#### WHAT NEEDS TO BE DONE
Reproduce the listing below exactly, minus its pictures.

--------------------------------

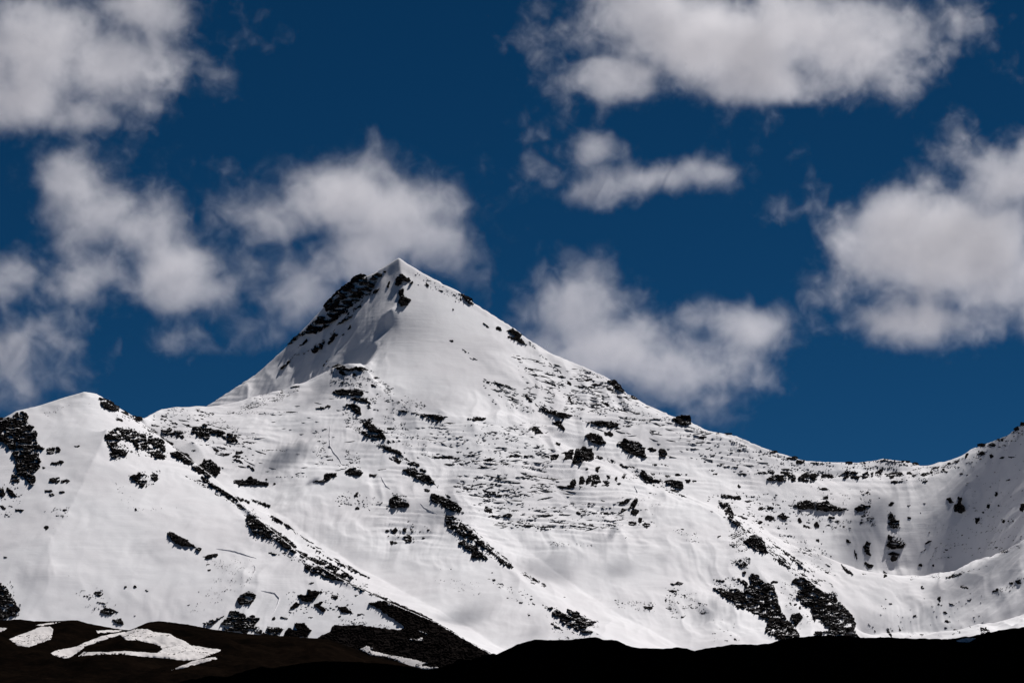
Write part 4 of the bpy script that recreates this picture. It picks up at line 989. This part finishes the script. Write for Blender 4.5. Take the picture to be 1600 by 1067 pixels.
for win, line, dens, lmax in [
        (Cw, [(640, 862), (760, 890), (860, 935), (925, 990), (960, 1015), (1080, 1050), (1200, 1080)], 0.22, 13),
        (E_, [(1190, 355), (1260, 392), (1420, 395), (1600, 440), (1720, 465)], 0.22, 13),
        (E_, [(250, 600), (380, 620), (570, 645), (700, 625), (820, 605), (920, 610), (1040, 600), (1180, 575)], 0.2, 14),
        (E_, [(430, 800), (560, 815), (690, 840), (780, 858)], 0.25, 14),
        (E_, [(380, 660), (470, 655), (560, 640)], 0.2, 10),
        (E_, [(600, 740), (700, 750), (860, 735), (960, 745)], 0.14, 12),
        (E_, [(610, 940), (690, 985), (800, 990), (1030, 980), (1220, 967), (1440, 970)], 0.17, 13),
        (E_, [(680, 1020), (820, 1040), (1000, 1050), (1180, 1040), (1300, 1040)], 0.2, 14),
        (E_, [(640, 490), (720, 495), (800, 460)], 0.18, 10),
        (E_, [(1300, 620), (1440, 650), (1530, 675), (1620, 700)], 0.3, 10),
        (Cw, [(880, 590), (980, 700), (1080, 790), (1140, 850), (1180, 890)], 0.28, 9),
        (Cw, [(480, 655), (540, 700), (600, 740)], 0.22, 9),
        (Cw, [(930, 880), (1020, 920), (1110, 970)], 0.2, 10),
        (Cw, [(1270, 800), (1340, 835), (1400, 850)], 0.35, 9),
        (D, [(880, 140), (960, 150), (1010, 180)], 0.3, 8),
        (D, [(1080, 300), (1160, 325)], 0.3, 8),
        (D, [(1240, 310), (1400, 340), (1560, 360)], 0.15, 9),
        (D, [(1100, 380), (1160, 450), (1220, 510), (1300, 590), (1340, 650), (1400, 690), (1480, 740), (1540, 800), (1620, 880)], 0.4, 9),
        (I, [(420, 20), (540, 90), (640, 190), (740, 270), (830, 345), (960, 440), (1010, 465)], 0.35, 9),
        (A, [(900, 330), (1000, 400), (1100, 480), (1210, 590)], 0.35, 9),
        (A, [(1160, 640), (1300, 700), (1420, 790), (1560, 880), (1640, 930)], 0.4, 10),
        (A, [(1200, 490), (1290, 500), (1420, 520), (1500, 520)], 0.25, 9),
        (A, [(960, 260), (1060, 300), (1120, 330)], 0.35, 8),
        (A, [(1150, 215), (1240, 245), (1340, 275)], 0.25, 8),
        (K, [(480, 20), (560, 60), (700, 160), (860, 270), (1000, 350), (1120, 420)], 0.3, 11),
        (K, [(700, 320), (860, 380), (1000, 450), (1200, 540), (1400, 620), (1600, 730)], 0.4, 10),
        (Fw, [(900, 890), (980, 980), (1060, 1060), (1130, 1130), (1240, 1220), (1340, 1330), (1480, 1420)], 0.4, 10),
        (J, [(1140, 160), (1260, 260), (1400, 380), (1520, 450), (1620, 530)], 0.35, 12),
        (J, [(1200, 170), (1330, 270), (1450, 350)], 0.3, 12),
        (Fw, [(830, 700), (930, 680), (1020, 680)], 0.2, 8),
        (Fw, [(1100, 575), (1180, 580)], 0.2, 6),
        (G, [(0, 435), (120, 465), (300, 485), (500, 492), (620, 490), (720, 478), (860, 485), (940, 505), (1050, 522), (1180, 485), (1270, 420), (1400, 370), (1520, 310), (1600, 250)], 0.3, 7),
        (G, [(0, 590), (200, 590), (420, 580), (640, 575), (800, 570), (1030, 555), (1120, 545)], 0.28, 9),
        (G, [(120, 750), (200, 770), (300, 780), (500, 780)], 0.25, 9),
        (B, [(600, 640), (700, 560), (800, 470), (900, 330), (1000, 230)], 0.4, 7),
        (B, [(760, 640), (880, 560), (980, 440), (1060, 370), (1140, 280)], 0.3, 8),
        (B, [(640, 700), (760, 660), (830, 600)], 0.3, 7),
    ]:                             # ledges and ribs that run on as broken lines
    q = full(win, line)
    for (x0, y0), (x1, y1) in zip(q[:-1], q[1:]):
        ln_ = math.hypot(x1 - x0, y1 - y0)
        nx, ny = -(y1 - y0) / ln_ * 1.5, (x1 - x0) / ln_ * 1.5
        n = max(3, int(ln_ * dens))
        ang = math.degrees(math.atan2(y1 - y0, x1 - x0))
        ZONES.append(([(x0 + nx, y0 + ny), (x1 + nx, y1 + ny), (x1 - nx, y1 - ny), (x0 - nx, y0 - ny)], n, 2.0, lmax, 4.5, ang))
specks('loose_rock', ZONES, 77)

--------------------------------

#### RESULT OF THE EXERCISE
Write part 4 of the bpy script that recreates this picture. It picks up at line 989. This part finishes the script. Write for Blender 4.5. Take the picture to be 1600 by 1067 pixels.
for win, line, dens, lmax in [
        (Cw, [(640, 862), (760, 890), (860, 935), (925, 990), (960, 1015), (1080, 1050), (1200, 1080)], 0.22, 13),
        (E_, [(1190, 355), (1260, 392), (1420, 395), (1600, 440), (1720, 465)], 0.22, 13),
        (E_, [(250, 600), (380, 620), (570, 645), (700, 625), (820, 605), (920, 610), (1040, 600), (1180, 575)], 0.2, 14),
        (E_, [(430, 800), (560, 815), (690, 840), (780, 858)], 0.25, 14),
        (E_, [(380, 660), (470, 655), (560, 640)], 0.2, 10),
        (E_, [(600, 740), (700, 750), (860, 735), (960, 745)], 0.14, 12),
        (E_, [(610, 940), (690, 985), (800, 990), (1030, 980), (1220, 967), (1440, 970)], 0.17, 13),
        (E_, [(680, 1020), (820, 1040), (1000, 1050), (1180, 1040), (1300, 1040)], 0.2, 14),
        (E_, [(640, 490), (720, 495), (800, 460)], 0.18, 10),
        (E_, [(1300, 620), (1440, 650), (1530, 675), (1620, 700)], 0.3, 10),
        (Cw, [(880, 590), (980, 700), (1080, 790), (1140, 850), (1180, 890)], 0.28, 9),
        (Cw, [(480, 655), (540, 700), (600, 740)], 0.22, 9),
        (Cw, [(930, 880), (1020, 920), (1110, 970)], 0.2, 10),
        (Cw, [(1270, 800), (1340, 835), (1400, 850)], 0.35, 9),
        (D, [(880, 140), (960, 150), (1010, 180)], 0.3, 8),
        (D, [(1080, 300), (1160, 325)], 0.3, 8),
        (D, [(1240, 310), (1400, 340), (1560, 360)], 0.15, 9),
        (D, [(1100, 380), (1160, 450), (1220, 510), (1300, 590), (1340, 650), (1400, 690), (1480, 740), (1540, 800), (1620, 880)], 0.4, 9),
        (I, [(420, 20), (540, 90), (640, 190), (740, 270), (830, 345), (960, 440), (1010, 465)], 0.35, 9),
        (A, [(900, 330), (1000, 400), (1100, 480), (1210, 590)], 0.35, 9),
        (A, [(1160, 640), (1300, 700), (1420, 790), (1560, 880), (1640, 930)], 0.4, 10),
        (A, [(1200, 490), (1290, 500), (1420, 520), (1500, 520)], 0.25, 9),
        (A, [(960, 260), (1060, 300), (1120, 330)], 0.35, 8),
        (A, [(1150, 215), (1240, 245), (1340, 275)], 0.25, 8),
        (K, [(480, 20), (560, 60), (700, 160), (860, 270), (1000, 350), (1120, 420)], 0.3, 11),
        (K, [(700, 320), (860, 380), (1000, 450), (1200, 540), (1400, 620), (1600, 730)], 0.4, 10),
        (Fw, [(900, 890), (980, 980), (1060, 1060), (1130, 1130), (1240, 1220), (1340, 1330), (1480, 1420)], 0.4, 10),
        (J, [(1140, 160), (1260, 260), (1400, 380), (1520, 450), (1620, 530)], 0.35, 12),
        (J, [(1200, 170), (1330, 270), (1450, 350)], 0.3, 12),
        (Fw, [(830, 700), (930, 680), (1020, 680)], 0.2, 8),
        (Fw, [(1100, 575), (1180, 580)], 0.2, 6),
        (G, [(0, 435), (120, 465), (300, 485), (500, 492), (620, 490), (720, 478), (860, 485), (940, 505), (1050, 522), (1180, 485), (1270, 420), (1400, 370), (1520, 310), (1600, 250)], 0.3, 7),
        (G, [(0, 590), (200, 590), (420, 580), (640, 575), (800, 570), (1030, 555), (1120, 545)], 0.28, 9),
        (G, [(120, 750), (200, 770), (300, 780), (500, 780)], 0.25, 9),
        (B, [(600, 640), (700, 560), (800, 470), (900, 330), (1000, 230)], 0.4, 7),
        (B, [(760, 640), (880, 560), (980, 440), (1060, 370), (1140, 280)], 0.3, 8),
        (B, [(640, 700), (760, 660), (830, 600)], 0.3, 7),
    ]:                             # ledges and ribs that run on as broken lines
    q = full(win, line)
    for (x0, y0), (x1, y1) in zip(q[:-1], q[1:]):
        ln_ = math.hypot(x1 - x0, y1 - y0)
        nx, ny = -(y1 - y0) / ln_ * 1.5, (x1 - x0) / ln_ * 1.5
        n = max(3, int(ln_ * dens))
        ang = math.degrees(math.atan2(y1 - y0, x1 - x0))
        ZONES.append(([(x0 + nx, y0 + ny), (x1 + nx, y1 + ny), (x1 - nx, y1 - ny), (x0 - nx, y0 - ny)], n, 2.0, lmax, 4.5, ang))
specks('loose_rock', ZONES, 77)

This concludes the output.